● **Exercise directions**:
Leave the pictures out. Return all other data exactly.

● **Material**:
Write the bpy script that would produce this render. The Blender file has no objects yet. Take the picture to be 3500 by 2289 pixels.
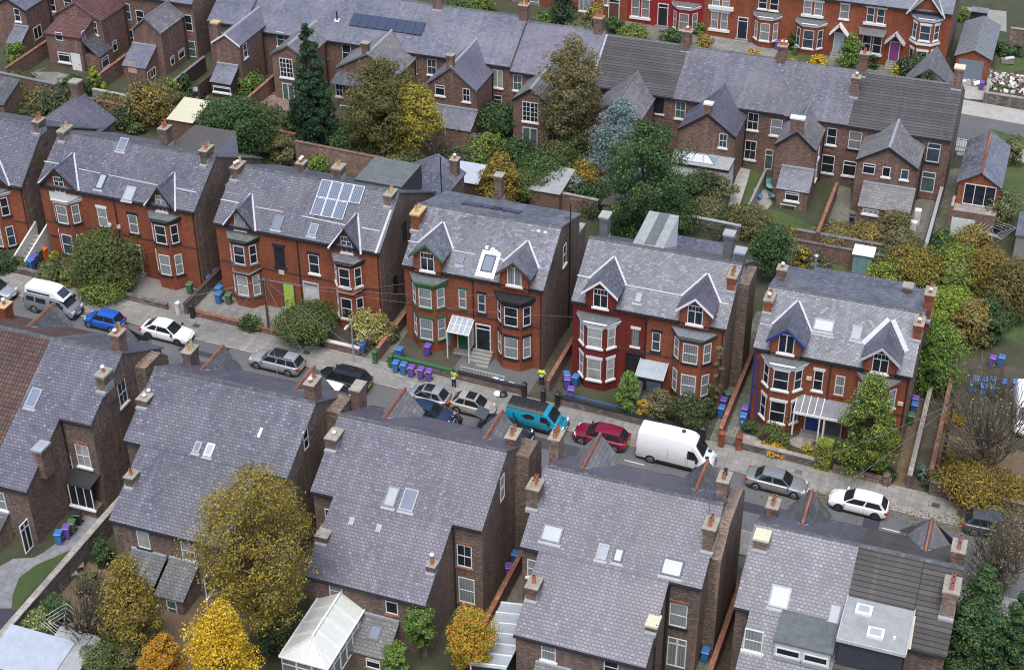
import bpy, bmesh, math, random
import numpy as np
from mathutils import Vector, Matrix
SC = bpy.context.scene
COL = SC.collection
RND = random.Random(7)
# ------------------------------------------------------------------ camera model (fitted once to the street's own lines)
F, PITCH, ROLL, YAW = 5380.6, 33.85522735, 0.41359162, 20.01349918
CAMH, SLOPE = 76.0, 0.04
_p, _r, _y = map(math.radians, (PITCH, ROLL, YAW))
_fw = np.array([-math.sin(_y)*math.cos(_p), math.cos(_y)*math.cos(_p), -math.sin(_p)])
_rt = np.array([math.cos(_y), math.sin(_y), 0.]); _dn = np.cross(_fw, _rt)
RM = np.array([math.cos(_r)*_rt+math.sin(_r)*_dn, -math.sin(_r)*_rt+math.cos(_r)*_dn, _fw])
OFF = dict(A=(0,0), B=(850,0), C=(1700,0), D=(2600,0), E=(0,550), F=(700,550), G=(1350,650), H=(1900,750), I=(2500,850),
           J=(2600,450), K=(1250,1150), L=(2100,1300), M=(0,1050), N=(0,1689), O=(800,1689), P=(1650,1689), Q=(2600,1689), R=(2700,1200))
def Z(k, a, b):
    o = OFF[k]; return (o[0]+a*.38527, o[1]+b*.38527)
def ray(q):
    return RM.T @ np.array([(q[0]-1750)/F, (q[1]-1144.5)/F, 1.])
def gz(x): return -SLOPE*x
def _pt(d, t): return Vector((d[0]*t, d[1]*t, CAMH+d[2]*t))
def onG(q, h=0.):
    d = ray(q); return _pt(d, (h-CAMH)/(d[2]+SLOPE*d[0]))
def onY(q, y):
    d = ray(q); return _pt(d, y/d[1])
def onX(q, x):
    d = ray(q); return _pt(d, x/d[0])
def onS(q, y0, z0, k):            # sloping plane z = z0 + k (y-y0)
    d = ray(q); return _pt(d, (z0-k*y0-CAMH)/(d[2]-k*d[1]))
# ------------------------------------------------------------------ materials
def nt(name):
    m = bpy.data.materials.new(name); m.use_nodes = True
    return m, m.node_tree.nodes, m.node_tree.links, m.node_tree.nodes['Principled BSDF']
def ramp(N, stops, interp='LINEAR'):
    r = N.new('ShaderNodeValToRGB'); r.color_ramp.interpolation = interp
    e = r.color_ramp.elements
    while len(e) < len(stops): e.new(0.5)
    for i, (p, c) in enumerate(stops):
        e[i].position = p; e[i].color = (*c, 1)
    return r
def noise(N, L, vec, scale, detail=4, rough=.6):
    n = N.new('ShaderNodeTexNoise'); n.inputs['Scale'].default_value = scale
    n.inputs['Detail'].default_value = detail; n.inputs['Roughness'].default_value = rough
    L.new(vec, n.inputs['Vector']); return n
def mixc(N, L, fac, a, b, mode='MIX'):
    m = N.new('ShaderNodeMix'); m.data_type = 'RGBA'; m.blend_type = mode
    for s, v in ((m.inputs[0], fac), (m.inputs[6], a), (m.inputs[7], b)):
        if hasattr(v, 'is_output'): L.new(v, s)
        elif isinstance(v, (int, float)): s.default_value = v
        else: s.default_value = (*v, 1)
    return m.outputs[2]
def mapr(N, L, v, a, b, c, d):
    m = N.new('ShaderNodeMapRange'); L.new(v, m.inputs[0])
    for i, x in enumerate((a, b, c, d)): m.inputs[i+1].default_value = x
    return m.outputs[0]
def bump(N, L, B, h, strength=.5, dist=.02):
    b = N.new('ShaderNodeBump'); b.inputs['Strength'].default_value = strength; b.inputs['Distance'].default_value = dist
    L.new(h, b.inputs['Height']); L.new(b.outputs[0], B.inputs['Normal'])
def coords(N, kind='UV'):
    return N.new('ShaderNodeTexCoord').outputs[kind]
M = {}
def plain(name, col, rough=.6, var=.12, metal=0., scale=3., spec=.5, dirt=.0):
    m, N, L, B = nt(name)
    g = N.new('ShaderNodeNewGeometry').outputs['Position']
    n = noise(N, L, g, scale, 5, .65)
    lo = tuple(c*(1-var) for c in col); hi = tuple(min(1, c*(1+var)) for c in col)
    r = ramp(N, [(.3, lo), (.7, hi)]); L.new(n.outputs[0], r.inputs[0])
    out = r.outputs[0]
    if dirt:
        n2 = noise(N, L, g, .9, 6, .7)
        out = mixc(N, L, mapr(N, L, n2.outputs[0], .5, .75, 0, dirt), out, (.06,.055,.045))
    L.new(out, B.inputs['Base Color'])
    B.inputs['Roughness'].default_value = rough; B.inputs['Metallic'].default_value = metal
    B.inputs['Specular IOR Level'].default_value = spec
    M[name] = m; return m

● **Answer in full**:
Write the bpy script that would produce this render. The Blender file has no objects yet. Take the picture to be 3500 by 2289 pixels.
import bpy, bmesh, math, random
import numpy as np
from mathutils import Vector, Matrix
SC = bpy.context.scene
COL = SC.collection
RND = random.Random(7)
# ------------------------------------------------------------------ camera model (fitted once to the street's own lines)
F, PITCH, ROLL, YAW = 5380.6, 33.85522735, 0.41359162, 20.01349918
CAMH, SLOPE = 76.0, 0.04
_p, _r, _y = map(math.radians, (PITCH, ROLL, YAW))
_fw = np.array([-math.sin(_y)*math.cos(_p), math.cos(_y)*math.cos(_p), -math.sin(_p)])
_rt = np.array([math.cos(_y), math.sin(_y), 0.]); _dn = np.cross(_fw, _rt)
RM = np.array([math.cos(_r)*_rt+math.sin(_r)*_dn, -math.sin(_r)*_rt+math.cos(_r)*_dn, _fw])
OFF = dict(A=(0,0), B=(850,0), C=(1700,0), D=(2600,0), E=(0,550), F=(700,550), G=(1350,650), H=(1900,750), I=(2500,850),
           J=(2600,450), K=(1250,1150), L=(2100,1300), M=(0,1050), N=(0,1689), O=(800,1689), P=(1650,1689), Q=(2600,1689), R=(2700,1200))
def Z(k, a, b):
    o = OFF[k]; return (o[0]+a*.38527, o[1]+b*.38527)
def ray(q):
    return RM.T @ np.array([(q[0]-1750)/F, (q[1]-1144.5)/F, 1.])
def gz(x): return -SLOPE*x
def _pt(d, t): return Vector((d[0]*t, d[1]*t, CAMH+d[2]*t))
def onG(q, h=0.):
    d = ray(q); return _pt(d, (h-CAMH)/(d[2]+SLOPE*d[0]))
def onY(q, y):
    d = ray(q); return _pt(d, y/d[1])
def onX(q, x):
    d = ray(q); return _pt(d, x/d[0])
def onS(q, y0, z0, k):            # sloping plane z = z0 + k (y-y0)
    d = ray(q); return _pt(d, (z0-k*y0-CAMH)/(d[2]-k*d[1]))
# ------------------------------------------------------------------ materials
def nt(name):
    m = bpy.data.materials.new(name); m.use_nodes = True
    return m, m.node_tree.nodes, m.node_tree.links, m.node_tree.nodes['Principled BSDF']
def ramp(N, stops, interp='LINEAR'):
    r = N.new('ShaderNodeValToRGB'); r.color_ramp.interpolation = interp
    e = r.color_ramp.elements
    while len(e) < len(stops): e.new(0.5)
    for i, (p, c) in enumerate(stops):
        e[i].position = p; e[i].color = (*c, 1)
    return r
def noise(N, L, vec, scale, detail=4, rough=.6):
    n = N.new('ShaderNodeTexNoise'); n.inputs['Scale'].default_value = scale
    n.inputs['Detail'].default_value = detail; n.inputs['Roughness'].default_value = rough
    L.new(vec, n.inputs['Vector']); return n
def mixc(N, L, fac, a, b, mode='MIX'):
    m = N.new('ShaderNodeMix'); m.data_type = 'RGBA'; m.blend_type = mode
    for s, v in ((m.inputs[0], fac), (m.inputs[6], a), (m.inputs[7], b)):
        if hasattr(v, 'is_output'): L.new(v, s)
        elif isinstance(v, (int, float)): s.default_value = v
        else: s.default_value = (*v, 1)
    return m.outputs[2]
def mapr(N, L, v, a, b, c, d):
    m = N.new('ShaderNodeMapRange'); L.new(v, m.inputs[0])
    for i, x in enumerate((a, b, c, d)): m.inputs[i+1].default_value = x
    return m.outputs[0]
def bump(N, L, B, h, strength=.5, dist=.02):
    b = N.new('ShaderNodeBump'); b.inputs['Strength'].default_value = strength; b.inputs['Distance'].default_value = dist
    L.new(h, b.inputs['Height']); L.new(b.outputs[0], B.inputs['Normal'])
def coords(N, kind='UV'):
    return N.new('ShaderNodeTexCoord').outputs[kind]
M = {}
def plain(name, col, rough=.6, var=.12, metal=0., scale=3., spec=.5, dirt=.0):
    m, N, L, B = nt(name)
    g = N.new('ShaderNodeNewGeometry').outputs['Position']
    n = noise(N, L, g, scale, 5, .65)
    lo = tuple(c*(1-var) for c in col); hi = tuple(min(1, c*(1+var)) for c in col)
    r = ramp(N, [(.3, lo), (.7, hi)]); L.new(n.outputs[0], r.inputs[0])
    out = r.outputs[0]
    if dirt:
        n2 = noise(N, L, g, .9, 6, .7)
        out = mixc(N, L, mapr(N, L, n2.outputs[0], .5, .75, 0, dirt), out, (.06,.055,.045))
    L.new(out, B.inputs['Base Color'])
    B.inputs['Roughness'].default_value = rough; B.inputs['Metallic'].default_value = metal
    B.inputs['Specular IOR Level'].default_value = spec
    M[name] = m; return m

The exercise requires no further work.